Stored items:
>> Begin

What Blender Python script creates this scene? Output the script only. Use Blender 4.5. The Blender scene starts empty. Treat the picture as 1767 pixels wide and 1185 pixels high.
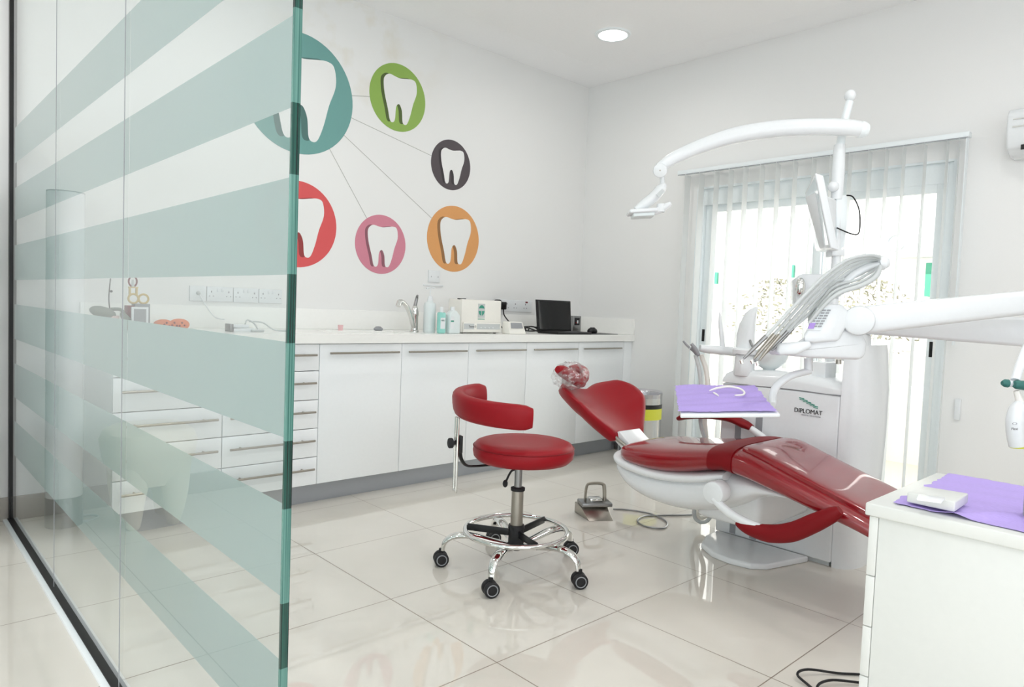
import bpy, bmesh, math, random
from mathutils import Vector as V, Matrix
random.seed(7)
PI = math.pi
C = bpy.context.scene.collection
# ------------------------------------------------------------------ camera
FPX, YAW, PIT, ROL, CH = 1203.6, .751, .05057, .03839, 1.113
def cam_axes():
    f = V((math.sin(YAW)*math.cos(PIT), math.cos(YAW)*math.cos(PIT), -math.sin(PIT)))
    r = f.cross(V((0, 0, 1))).normalized(); u = r.cross(f)
    return math.cos(ROL)*r+math.sin(ROL)*u, -math.sin(ROL)*r+math.cos(ROL)*u, f
RR, UU, FF = cam_axes()
CAM = V((0, 0, CH))
def ray(x, y): return RR*((x-883.5)/FPX)-UU*((y-592.5)/FPX)+FF
def at(x, y, d): return CAM+ray(x, y)*d
def onx(x, y, X): r = ray(x, y); return CAM+r*(X/r.x)
def ony(x, y, Y): r = ray(x, y); return CAM+r*(Y/r.y)
def onz(x, y, Z): r = ray(x, y); return CAM+r*((Z-CH)/r.z)
cd = bpy.data.cameras.new('camera'); cam = bpy.data.objects.new('camera', cd); C.objects.link(cam)
cd.sensor_width = 36; cd.lens = FPX*36/1767; cd.clip_start = .02
m = Matrix((RR, UU, -FF)).transposed().to_4x4(); m.translation = CAM; cam.matrix_world = m
bpy.context.scene.camera = cam

# ------------------------------------------------------------------ materials
def lin(c): return tuple((x/255/12.92 if x/255 <= .04045 else ((x/255+.055)/1.055)**2.4) for x in c)+(1,)
def mat(name, rgb, rough=.5, metal=0, coat=0, trans=0, emis=0, spec=.5, ior=1.45, sheen=0, bump=0, bscale=60, var=0, sss=0):
    m = bpy.data.materials.new(name); m.use_nodes = True; nt = m.node_tree; b = nt.nodes['Principled BSDF']
    b.inputs['Base Color'].default_value = lin(rgb); b.inputs['Roughness'].default_value = rough; b.inputs['Metallic'].default_value = metal
    b.inputs['Coat Weight'].default_value = coat; b.inputs['Coat Roughness'].default_value = .04
    b.inputs['Transmission Weight'].default_value = trans; b.inputs['IOR'].default_value = ior; b.inputs['Specular IOR Level'].default_value = spec
    b.inputs['Sheen Weight'].default_value = sheen
    if emis: b.inputs['Emission Color'].default_value = (1, .98, .94, 1); b.inputs['Emission Strength'].default_value = emis
    tc = nt.nodes.new('ShaderNodeTexCoord'); nz = nt.nodes.new('ShaderNodeTexNoise'); nz.inputs['Scale'].default_value = bscale
    nt.links.new(tc.outputs['Object'], nz.inputs['Vector'])
    if bump:
        bp = nt.nodes.new('ShaderNodeBump'); bp.inputs['Strength'].default_value = bump; bp.inputs['Distance'].default_value = .002
        nt.links.new(nz.outputs['Fac'], bp.inputs['Height']); nt.links.new(bp.outputs['Normal'], b.inputs['Normal'])
    v = var or .02
    mx = nt.nodes.new('ShaderNodeMix'); mx.data_type = 'RGBA'; mx.blend_type = 'MIX'
    c = lin(rgb); mx.inputs[6].default_value = tuple(x*(1-v) for x in c[:3])+(1,); mx.inputs[7].default_value = tuple(min(1, x*(1+v)) for x in c[:3])+(1,)
    nt.links.new(nz.outputs['Fac'], mx.inputs[0]); nt.links.new(mx.outputs[2], b.inputs['Base Color'])
    return m
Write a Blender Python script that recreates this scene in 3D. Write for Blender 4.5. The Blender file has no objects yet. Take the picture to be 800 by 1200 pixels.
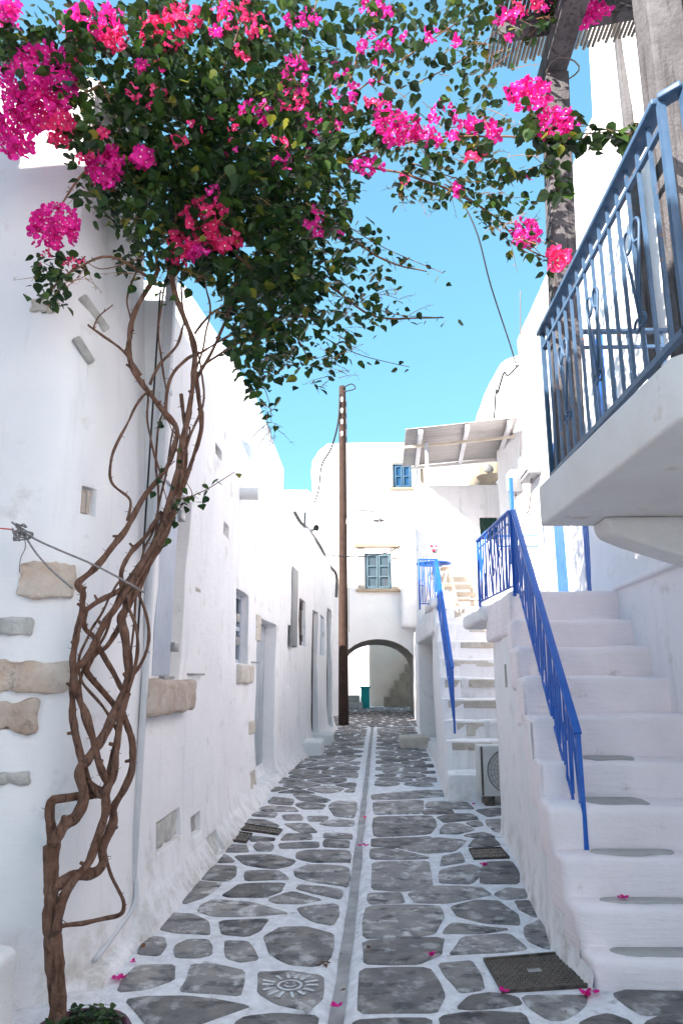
import bpy, bmesh, math, random
from mathutils import Vector, noise
random.seed(7)
R = math.radians
sc = bpy.context.scene
COL = sc.collection

# ---------------------------------------------------------------- camera, sky, sun, exposure
FPX, YAW, PITCH, EYE = 840.0, R(1.86), R(13.2), 1.6
cd = bpy.data.cameras.new('camera'); cam = bpy.data.objects.new('camera', cd); COL.objects.link(cam)
cd.sensor_fit = 'HORIZONTAL'; cd.sensor_width = 36; cd.lens = 36*FPX/800
cd.clip_start = 0.05; cd.clip_end = 3000
cam.location = (0, 0, EYE); cam.rotation_euler = (R(90)+PITCH, 0, YAW)
sc.camera = cam
SUN_EL, SUN_AZ = R(33), R(-128)        # azimuth measured clockwise from +Y; sun behind the camera on the left
world = bpy.data.worlds.new('World'); sc.world = world; world.use_nodes = True
wn = world.node_tree; wn.nodes.clear()
w_out = wn.nodes.new('ShaderNodeOutputWorld'); w_bg = wn.nodes.new('ShaderNodeBackground')
w_sky = wn.nodes.new('ShaderNodeTexSky'); w_sky.sky_type = 'NISHITA'; w_sky.sun_disc = False
w_sky.sun_elevation = SUN_EL; w_sky.sun_rotation = SUN_AZ
w_sky.air_density = 1.0; w_sky.dust_density = 0.3; w_sky.ozone_density = 1.0
w_hsv = wn.nodes.new('ShaderNodeMixRGB'); w_hsv.blend_type = 'MULTIPLY'; w_hsv.inputs[0].default_value = 1.0
w_hsv.inputs[2].default_value = (0.51, 0.98, 1.15, 1)
w_gam = wn.nodes.new('ShaderNodeGamma'); w_gam.inputs[1].default_value = 0.5
wn.links.new(w_sky.outputs[0], w_gam.inputs[0])
wn.links.new(w_gam.outputs[0], w_hsv.inputs[1]); wn.links.new(w_hsv.outputs[0], w_bg.inputs[0])
w_bg.inputs[1].default_value = 0.12
wn.links.new(w_bg.outputs[0], w_out.inputs[0])
sd = bpy.data.lights.new('sun', 'SUN'); sun = bpy.data.objects.new('sun', sd); COL.objects.link(sun)
sd.energy = 3.9; sd.angle = R(0.5); sd.color = (1, 0.91, 0.83)
SUNV = Vector((math.sin(SUN_AZ)*math.cos(SUN_EL), math.cos(SUN_AZ)*math.cos(SUN_EL), math.sin(SUN_EL)))
sun.rotation_euler = SUNV.to_track_quat('Z', 'Y').to_euler(); sun.location = SUNV*30
sc.view_settings.view_transform = 'Standard'; sc.view_settings.look = 'None'
sc.view_settings.exposure = 2.25; sc.view_settings.gamma = 1
sc.cycles.max_bounces = 12; sc.cycles.diffuse_bounces = 9; sc.cycles.transparent_max_bounces = 8
sc.cycles.use_denoising = True

# ---------------------------------------------------------------- geometry helpers
CF = Vector((-math.sin(YAW)*math.cos(PITCH), math.cos(YAW)*math.cos(PITCH), math.sin(PITCH)))
CR = Vector((math.cos(YAW), math.sin(YAW), 0)); CU = CR.cross(CF)
CO = Vector((0, 0, EYE))
def ray(px, py): return CF + CR*((px-400)/FPX) - CU*((py-600)/FPX)
def G(y):                                   # the street climbs gently from 5 m on
    return 0.0 if y < 5 else (0.018*(y-5) if y < 26 else 0.378)
def PY(px, py, Y):  d = ray(px, py); return CO + d*(Y/d.y)
def PX(px, py, X):  d = ray(px, py); return CO + d*(X/d.x)
def PG(px, py, dz=0):
    d = ray(px, py); t = -EYE/d.z
    for _ in range(30):
        t = (G((CO+d*t).y)+dz-EYE)/d.z if d.z < -1e-4 else 60
    return CO + d*t
def V(*a): return Vector(a)
def nz(p, s=1.0, o=0.0): return noise.noise(Vector((p[0]*s+o, p[1]*s+o*1.7, p[2]*s-o)))

def tag(o, label=None, cat=None, group=None, kind=None):
    if label: o['label'] = label
    if cat: o['category'] = cat
    if group: o['group'] = group
    if kind: o['kind'] = kind
    return o
def empty(name, loc=(0, 0, 0), label=None, cat=None, group=None, kind=None):
    o = bpy.data.objects.new(name, None); COL.objects.link(o); o.location = loc
    o.empty_display_size = 0.1
    return tag(o, label, cat, group, kind)
def link_mesh(name, me, parent=None, mats=None, smooth=True):
    for m in (mats if isinstance(mats, (list, tuple)) else [mats]): me.materials.append(m)
    if smooth: me.polygons.foreach_set('use_smooth', [True]*len(me.polygons))
    o = bpy.data.objects.new(name, me); COL.objects.link(o)
    if parent is not None:
        o.parent = parent; o.location = -parent.location if parent.parent is None else (0, 0, 0)
        if parent.parent is not None: o.location = (0, 0, 0)
    return o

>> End

_EXERCISE REQUIREMENTS_
Take the stretch from the line containing "Write a Blender" through the line containing "COL = sc.collection" and reproduce it exactly, both ends included. Omit the pictures.

_TASK RESULT_
Write a Blender Python script that recreates this scene in 3D. Write for Blender 4.5. The Blender file has no objects yet. Take the picture to be 800 by 1200 pixels.
import bpy, bmesh, math, random
from mathutils import Vector, noise
random.seed(7)
R = math.radians
sc = bpy.context.scene
COL = sc.collection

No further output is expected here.